╭──

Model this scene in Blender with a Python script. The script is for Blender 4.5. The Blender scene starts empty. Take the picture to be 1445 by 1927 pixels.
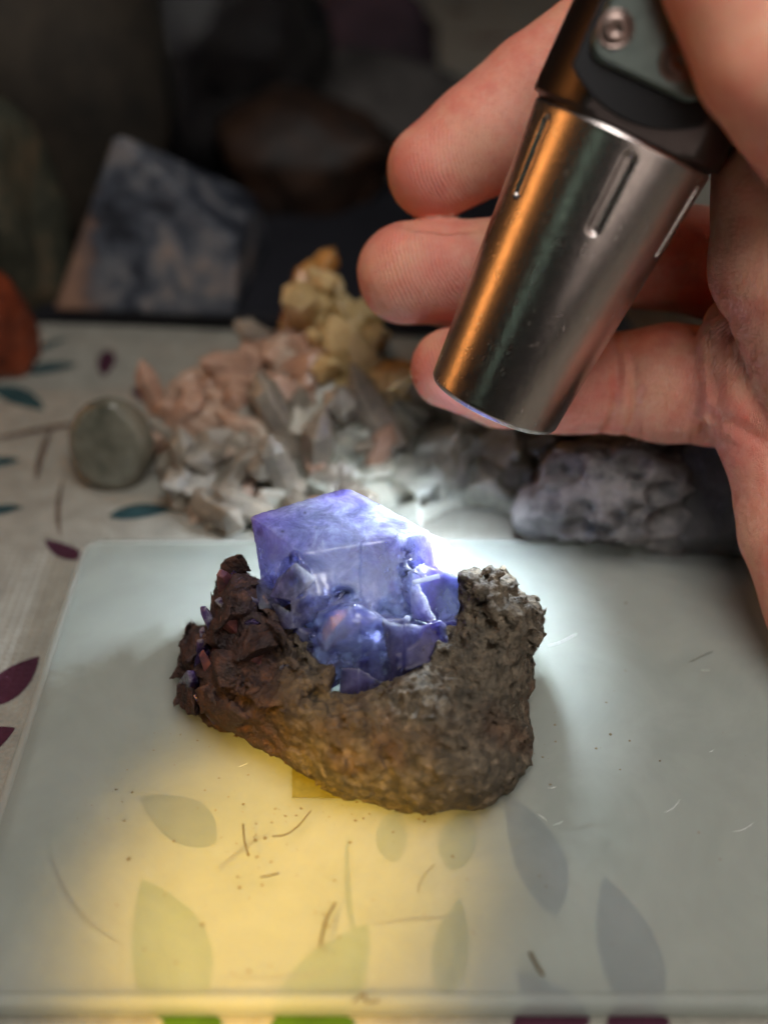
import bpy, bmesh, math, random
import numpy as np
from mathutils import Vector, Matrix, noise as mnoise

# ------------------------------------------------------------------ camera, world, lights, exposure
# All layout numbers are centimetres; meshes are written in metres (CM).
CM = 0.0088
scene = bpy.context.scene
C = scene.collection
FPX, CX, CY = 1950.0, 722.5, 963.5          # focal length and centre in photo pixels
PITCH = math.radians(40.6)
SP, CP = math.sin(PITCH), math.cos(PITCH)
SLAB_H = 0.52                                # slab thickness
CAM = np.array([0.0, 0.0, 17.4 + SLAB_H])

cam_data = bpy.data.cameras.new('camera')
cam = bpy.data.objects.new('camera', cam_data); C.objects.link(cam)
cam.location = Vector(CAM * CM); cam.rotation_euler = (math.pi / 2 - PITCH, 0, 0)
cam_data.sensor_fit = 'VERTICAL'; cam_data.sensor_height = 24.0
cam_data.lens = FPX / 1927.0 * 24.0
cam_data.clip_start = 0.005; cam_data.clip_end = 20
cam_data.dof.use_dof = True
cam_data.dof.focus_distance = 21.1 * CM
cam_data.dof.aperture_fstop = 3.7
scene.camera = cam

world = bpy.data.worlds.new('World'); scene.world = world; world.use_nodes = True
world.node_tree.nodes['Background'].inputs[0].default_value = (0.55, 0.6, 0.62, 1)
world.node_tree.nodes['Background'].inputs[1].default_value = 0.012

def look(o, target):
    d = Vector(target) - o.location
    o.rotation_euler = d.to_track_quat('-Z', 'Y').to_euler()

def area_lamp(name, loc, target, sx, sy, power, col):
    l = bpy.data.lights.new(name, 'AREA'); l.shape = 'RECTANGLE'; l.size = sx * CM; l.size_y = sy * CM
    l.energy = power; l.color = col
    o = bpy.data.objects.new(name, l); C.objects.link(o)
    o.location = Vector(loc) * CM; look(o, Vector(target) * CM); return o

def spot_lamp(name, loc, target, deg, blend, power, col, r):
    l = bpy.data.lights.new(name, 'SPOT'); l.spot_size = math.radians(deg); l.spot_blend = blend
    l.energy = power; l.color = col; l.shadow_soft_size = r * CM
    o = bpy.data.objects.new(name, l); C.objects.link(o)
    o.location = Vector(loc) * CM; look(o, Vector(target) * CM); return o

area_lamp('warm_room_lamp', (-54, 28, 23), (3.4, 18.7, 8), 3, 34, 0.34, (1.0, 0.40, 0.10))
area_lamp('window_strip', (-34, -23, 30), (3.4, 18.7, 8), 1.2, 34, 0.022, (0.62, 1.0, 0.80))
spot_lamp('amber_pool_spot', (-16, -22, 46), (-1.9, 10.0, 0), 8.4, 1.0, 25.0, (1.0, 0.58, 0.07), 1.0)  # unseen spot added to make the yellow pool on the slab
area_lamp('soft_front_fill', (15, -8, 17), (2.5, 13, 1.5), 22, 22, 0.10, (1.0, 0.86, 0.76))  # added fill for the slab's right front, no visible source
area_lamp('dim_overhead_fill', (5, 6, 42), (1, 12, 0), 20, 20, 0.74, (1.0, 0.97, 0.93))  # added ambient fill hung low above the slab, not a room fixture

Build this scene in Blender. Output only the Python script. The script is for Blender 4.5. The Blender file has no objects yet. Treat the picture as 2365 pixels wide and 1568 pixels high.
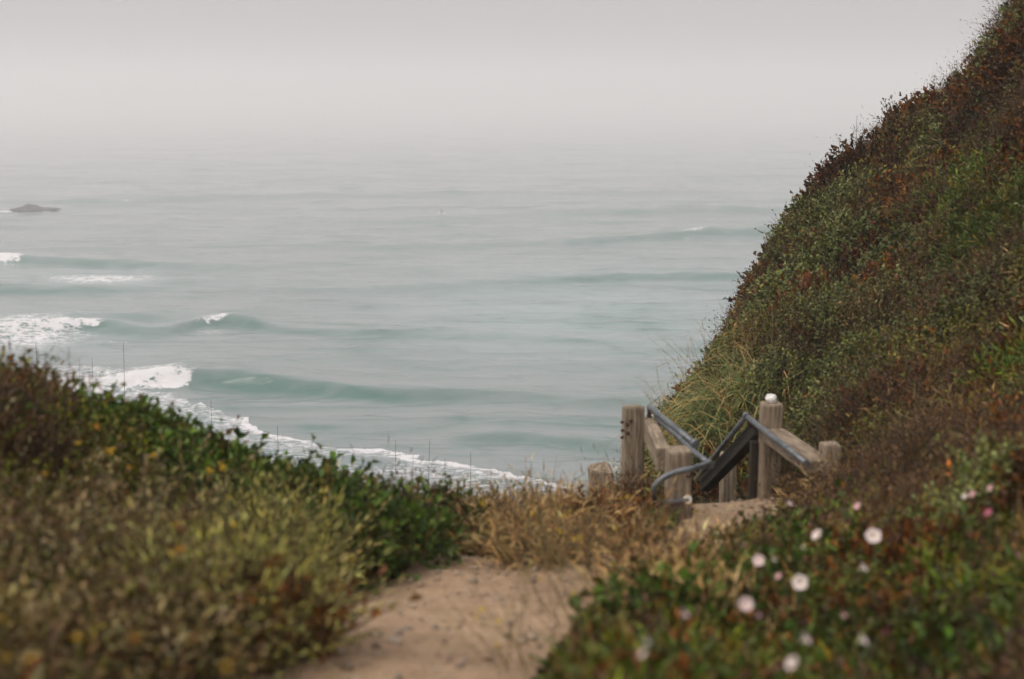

╰──

## Stated problem
Return only the lines from the start of the data through the line that contains "CAM = np.array([0.0, 0.0, 17.4 + SLAB_H])", please, copying them exactly and omitting all pictures.

## Output for this exercise
Model this scene in Blender with a Python script. The script is for Blender 4.5. The Blender scene starts empty. Take the picture to be 1445 by 1927 pixels.
import bpy, bmesh, math, random
import numpy as np
from mathutils import Vector, Matrix, noise as mnoise

# ------------------------------------------------------------------ camera, world, lights, exposure
# All layout numbers are centimetres; meshes are written in metres (CM).
CM = 0.0088
scene = bpy.context.scene
C = scene.collection
FPX, CX, CY = 1950.0, 722.5, 963.5          # focal length and centre in photo pixels
PITCH = math.radians(40.6)
SP, CP = math.sin(PITCH), math.cos(PITCH)
SLAB_H = 0.52                                # slab thickness
CAM = np.array([0.0, 0.0, 17.4 + SLAB_H])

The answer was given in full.